_SET EXERCISE_
Answer with one number: the count of lines in the listing below that hold the word "webd".

_PROVIDED MATERIAL_
....................

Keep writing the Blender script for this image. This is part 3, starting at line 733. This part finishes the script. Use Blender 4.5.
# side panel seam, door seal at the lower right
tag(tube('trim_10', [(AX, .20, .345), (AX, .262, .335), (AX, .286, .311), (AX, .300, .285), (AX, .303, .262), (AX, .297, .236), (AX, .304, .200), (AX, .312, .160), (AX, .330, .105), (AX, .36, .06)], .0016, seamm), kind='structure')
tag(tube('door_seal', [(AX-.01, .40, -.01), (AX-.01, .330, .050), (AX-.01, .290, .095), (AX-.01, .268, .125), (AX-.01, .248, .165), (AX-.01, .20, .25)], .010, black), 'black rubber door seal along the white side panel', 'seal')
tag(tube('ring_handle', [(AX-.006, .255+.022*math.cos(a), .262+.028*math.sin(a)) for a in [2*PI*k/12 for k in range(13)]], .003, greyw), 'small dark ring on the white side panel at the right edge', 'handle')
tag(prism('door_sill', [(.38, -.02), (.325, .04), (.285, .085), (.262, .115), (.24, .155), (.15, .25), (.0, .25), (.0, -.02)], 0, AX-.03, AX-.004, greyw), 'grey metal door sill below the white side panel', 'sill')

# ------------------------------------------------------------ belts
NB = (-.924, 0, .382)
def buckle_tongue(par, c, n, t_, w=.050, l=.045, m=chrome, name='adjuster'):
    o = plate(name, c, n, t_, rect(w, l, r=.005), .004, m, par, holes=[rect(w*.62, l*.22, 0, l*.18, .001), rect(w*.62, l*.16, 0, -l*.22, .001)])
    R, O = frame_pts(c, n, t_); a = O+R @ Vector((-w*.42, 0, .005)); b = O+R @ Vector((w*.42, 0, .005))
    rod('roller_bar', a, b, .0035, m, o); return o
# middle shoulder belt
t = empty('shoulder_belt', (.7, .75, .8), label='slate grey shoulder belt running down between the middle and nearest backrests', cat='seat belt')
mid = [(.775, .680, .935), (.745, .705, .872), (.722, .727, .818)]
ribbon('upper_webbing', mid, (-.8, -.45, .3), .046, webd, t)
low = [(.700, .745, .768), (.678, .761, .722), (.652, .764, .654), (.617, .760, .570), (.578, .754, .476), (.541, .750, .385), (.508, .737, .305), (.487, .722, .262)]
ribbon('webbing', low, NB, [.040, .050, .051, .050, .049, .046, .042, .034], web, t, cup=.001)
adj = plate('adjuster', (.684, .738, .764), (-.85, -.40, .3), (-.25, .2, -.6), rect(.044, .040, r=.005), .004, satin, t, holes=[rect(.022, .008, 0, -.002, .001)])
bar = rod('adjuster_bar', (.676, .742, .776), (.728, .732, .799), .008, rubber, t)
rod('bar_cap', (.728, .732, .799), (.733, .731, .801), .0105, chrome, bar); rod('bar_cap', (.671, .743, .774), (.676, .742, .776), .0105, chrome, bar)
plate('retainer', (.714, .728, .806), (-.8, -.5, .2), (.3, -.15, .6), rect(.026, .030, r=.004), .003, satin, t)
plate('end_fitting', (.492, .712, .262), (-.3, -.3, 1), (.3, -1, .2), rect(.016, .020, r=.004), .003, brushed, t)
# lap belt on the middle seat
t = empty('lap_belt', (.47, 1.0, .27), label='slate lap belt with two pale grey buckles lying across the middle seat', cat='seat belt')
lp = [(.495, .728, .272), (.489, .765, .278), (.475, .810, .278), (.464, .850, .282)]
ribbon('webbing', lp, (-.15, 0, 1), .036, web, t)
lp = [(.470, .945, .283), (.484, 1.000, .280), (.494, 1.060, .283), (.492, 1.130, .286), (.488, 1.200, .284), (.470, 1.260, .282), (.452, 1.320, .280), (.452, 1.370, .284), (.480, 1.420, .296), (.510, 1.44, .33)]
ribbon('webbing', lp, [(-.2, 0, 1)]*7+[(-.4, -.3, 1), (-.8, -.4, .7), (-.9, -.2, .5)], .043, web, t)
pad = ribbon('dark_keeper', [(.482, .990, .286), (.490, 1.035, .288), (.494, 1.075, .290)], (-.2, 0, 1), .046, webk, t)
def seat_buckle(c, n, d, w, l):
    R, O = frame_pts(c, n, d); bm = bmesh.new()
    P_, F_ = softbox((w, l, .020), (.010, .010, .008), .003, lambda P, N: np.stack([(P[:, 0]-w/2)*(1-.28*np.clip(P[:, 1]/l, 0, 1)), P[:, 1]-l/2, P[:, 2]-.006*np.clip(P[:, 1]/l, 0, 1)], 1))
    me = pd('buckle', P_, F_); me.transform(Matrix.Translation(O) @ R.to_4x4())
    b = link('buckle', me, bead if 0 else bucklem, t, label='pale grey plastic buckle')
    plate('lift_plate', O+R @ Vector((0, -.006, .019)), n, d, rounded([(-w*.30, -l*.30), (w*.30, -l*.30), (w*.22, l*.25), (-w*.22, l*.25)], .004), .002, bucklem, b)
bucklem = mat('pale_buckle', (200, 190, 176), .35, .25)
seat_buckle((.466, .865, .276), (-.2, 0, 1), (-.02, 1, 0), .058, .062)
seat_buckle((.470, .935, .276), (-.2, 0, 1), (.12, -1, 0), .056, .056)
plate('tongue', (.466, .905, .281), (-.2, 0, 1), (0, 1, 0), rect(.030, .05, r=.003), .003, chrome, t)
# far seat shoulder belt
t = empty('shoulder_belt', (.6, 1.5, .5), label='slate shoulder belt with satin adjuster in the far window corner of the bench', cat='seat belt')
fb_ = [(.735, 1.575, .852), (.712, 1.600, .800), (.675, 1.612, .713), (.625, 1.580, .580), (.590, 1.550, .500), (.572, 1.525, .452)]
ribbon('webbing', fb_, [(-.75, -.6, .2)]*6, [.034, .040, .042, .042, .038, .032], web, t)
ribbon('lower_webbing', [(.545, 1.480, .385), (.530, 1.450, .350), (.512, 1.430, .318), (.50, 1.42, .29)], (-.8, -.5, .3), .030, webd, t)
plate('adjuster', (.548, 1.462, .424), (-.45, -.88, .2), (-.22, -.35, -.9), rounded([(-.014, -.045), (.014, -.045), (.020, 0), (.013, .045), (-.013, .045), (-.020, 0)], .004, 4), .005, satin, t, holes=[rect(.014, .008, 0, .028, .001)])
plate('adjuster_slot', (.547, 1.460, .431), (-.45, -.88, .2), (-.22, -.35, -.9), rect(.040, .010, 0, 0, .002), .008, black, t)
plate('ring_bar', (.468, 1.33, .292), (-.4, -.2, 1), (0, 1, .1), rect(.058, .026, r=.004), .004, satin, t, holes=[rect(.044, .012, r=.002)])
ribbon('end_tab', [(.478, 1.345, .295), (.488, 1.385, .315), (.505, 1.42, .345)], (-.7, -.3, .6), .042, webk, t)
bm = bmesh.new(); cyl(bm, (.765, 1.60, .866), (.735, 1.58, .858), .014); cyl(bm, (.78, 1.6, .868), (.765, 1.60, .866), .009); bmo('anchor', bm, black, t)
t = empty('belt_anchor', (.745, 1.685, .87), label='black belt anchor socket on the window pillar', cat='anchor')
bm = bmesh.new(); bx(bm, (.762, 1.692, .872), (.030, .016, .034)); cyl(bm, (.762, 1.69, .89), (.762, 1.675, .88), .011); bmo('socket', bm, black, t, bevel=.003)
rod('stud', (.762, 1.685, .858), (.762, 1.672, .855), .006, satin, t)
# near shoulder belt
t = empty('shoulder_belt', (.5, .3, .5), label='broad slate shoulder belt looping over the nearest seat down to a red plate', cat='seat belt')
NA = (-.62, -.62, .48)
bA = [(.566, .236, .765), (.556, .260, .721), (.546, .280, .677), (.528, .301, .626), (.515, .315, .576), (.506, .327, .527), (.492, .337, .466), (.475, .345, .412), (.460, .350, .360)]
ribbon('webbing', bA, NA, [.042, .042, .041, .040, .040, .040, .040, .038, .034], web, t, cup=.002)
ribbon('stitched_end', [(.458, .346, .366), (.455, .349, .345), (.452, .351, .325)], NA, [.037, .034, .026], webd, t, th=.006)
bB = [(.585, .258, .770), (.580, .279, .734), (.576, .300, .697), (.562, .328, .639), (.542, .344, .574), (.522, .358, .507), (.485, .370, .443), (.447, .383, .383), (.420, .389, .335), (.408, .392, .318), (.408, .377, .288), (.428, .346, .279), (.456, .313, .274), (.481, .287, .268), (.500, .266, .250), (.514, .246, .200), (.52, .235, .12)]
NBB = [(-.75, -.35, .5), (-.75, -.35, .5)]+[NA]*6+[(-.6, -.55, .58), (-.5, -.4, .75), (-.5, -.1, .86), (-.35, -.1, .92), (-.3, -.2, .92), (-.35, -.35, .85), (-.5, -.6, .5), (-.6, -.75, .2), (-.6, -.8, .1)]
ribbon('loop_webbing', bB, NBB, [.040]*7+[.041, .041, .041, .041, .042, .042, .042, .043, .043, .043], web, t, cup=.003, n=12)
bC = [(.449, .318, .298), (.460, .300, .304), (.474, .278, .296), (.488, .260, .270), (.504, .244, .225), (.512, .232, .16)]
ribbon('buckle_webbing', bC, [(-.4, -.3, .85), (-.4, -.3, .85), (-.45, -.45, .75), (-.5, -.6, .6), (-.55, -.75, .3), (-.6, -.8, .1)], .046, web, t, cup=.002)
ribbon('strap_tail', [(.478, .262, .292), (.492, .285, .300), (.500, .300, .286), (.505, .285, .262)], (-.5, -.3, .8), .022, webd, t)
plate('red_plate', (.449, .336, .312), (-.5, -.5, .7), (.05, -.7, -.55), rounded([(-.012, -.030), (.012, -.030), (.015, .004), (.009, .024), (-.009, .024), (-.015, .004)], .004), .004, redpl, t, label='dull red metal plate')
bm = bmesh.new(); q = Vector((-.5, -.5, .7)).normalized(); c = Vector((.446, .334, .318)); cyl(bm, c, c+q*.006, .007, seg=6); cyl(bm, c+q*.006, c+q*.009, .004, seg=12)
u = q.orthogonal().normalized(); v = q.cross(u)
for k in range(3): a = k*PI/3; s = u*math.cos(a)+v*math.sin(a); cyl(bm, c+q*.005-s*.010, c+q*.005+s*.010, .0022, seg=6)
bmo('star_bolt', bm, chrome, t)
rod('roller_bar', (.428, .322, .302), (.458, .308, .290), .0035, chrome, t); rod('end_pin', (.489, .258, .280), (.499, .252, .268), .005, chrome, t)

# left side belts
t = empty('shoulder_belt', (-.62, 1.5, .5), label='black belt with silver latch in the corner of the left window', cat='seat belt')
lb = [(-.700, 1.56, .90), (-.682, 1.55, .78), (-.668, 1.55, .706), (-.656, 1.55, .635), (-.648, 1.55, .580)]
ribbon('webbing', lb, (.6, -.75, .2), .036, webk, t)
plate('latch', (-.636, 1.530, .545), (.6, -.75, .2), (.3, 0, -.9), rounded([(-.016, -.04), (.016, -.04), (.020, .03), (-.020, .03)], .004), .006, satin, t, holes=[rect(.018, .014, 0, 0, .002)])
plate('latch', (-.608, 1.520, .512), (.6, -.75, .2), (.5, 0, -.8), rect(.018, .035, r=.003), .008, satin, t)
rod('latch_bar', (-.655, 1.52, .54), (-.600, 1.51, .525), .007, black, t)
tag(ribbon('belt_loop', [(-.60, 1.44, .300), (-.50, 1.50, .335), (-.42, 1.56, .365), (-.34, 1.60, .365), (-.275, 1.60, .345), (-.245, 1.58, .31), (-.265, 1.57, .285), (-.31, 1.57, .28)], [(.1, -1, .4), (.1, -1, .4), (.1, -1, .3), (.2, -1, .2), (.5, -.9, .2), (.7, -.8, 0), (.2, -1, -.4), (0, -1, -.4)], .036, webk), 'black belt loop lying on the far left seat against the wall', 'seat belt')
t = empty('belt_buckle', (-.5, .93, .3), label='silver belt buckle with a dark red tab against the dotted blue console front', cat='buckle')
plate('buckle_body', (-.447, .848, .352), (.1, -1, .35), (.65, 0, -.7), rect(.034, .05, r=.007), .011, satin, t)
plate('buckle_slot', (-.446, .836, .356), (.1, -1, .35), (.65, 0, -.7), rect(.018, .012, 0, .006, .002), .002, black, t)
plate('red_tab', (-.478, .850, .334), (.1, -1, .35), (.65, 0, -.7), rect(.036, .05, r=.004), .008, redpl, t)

....................

_RESPONSE FOR THIS EXERCISE_
4